* Aim *
Count how many lines in the material below hold the word "World"; the reply is that number alone.

* Data block *
++++++
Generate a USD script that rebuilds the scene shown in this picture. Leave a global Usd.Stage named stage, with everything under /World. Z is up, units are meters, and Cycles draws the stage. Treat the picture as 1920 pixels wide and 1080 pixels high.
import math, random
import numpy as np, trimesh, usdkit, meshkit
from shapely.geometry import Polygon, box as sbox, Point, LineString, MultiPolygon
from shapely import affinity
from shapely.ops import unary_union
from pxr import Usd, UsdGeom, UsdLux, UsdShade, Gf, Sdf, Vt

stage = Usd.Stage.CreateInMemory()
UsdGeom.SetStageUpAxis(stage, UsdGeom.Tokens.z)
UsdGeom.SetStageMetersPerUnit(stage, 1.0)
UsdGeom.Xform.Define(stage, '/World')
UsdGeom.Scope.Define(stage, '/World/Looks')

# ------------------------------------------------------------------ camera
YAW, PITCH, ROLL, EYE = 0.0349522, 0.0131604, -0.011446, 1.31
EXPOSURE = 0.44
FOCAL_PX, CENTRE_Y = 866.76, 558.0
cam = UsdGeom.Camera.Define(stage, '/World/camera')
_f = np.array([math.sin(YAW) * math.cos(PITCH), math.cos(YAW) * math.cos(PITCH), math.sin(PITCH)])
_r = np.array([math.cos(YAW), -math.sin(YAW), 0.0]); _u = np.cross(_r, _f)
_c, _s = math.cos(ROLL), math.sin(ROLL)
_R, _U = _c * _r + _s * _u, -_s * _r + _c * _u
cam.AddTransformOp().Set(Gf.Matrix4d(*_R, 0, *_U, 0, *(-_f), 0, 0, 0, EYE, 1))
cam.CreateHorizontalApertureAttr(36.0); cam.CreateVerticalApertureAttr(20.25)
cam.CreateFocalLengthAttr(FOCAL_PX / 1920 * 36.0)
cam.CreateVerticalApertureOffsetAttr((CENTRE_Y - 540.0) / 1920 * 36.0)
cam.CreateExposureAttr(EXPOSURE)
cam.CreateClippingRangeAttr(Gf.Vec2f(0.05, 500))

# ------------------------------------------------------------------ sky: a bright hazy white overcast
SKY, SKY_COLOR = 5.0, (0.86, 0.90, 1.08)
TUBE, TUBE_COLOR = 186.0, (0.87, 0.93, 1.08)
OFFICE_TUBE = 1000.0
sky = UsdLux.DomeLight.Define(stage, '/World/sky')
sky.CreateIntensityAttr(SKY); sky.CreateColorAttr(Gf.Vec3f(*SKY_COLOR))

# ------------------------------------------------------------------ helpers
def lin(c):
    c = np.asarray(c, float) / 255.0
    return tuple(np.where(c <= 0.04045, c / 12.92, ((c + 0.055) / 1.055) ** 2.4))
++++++
* Answer to this exercise *
5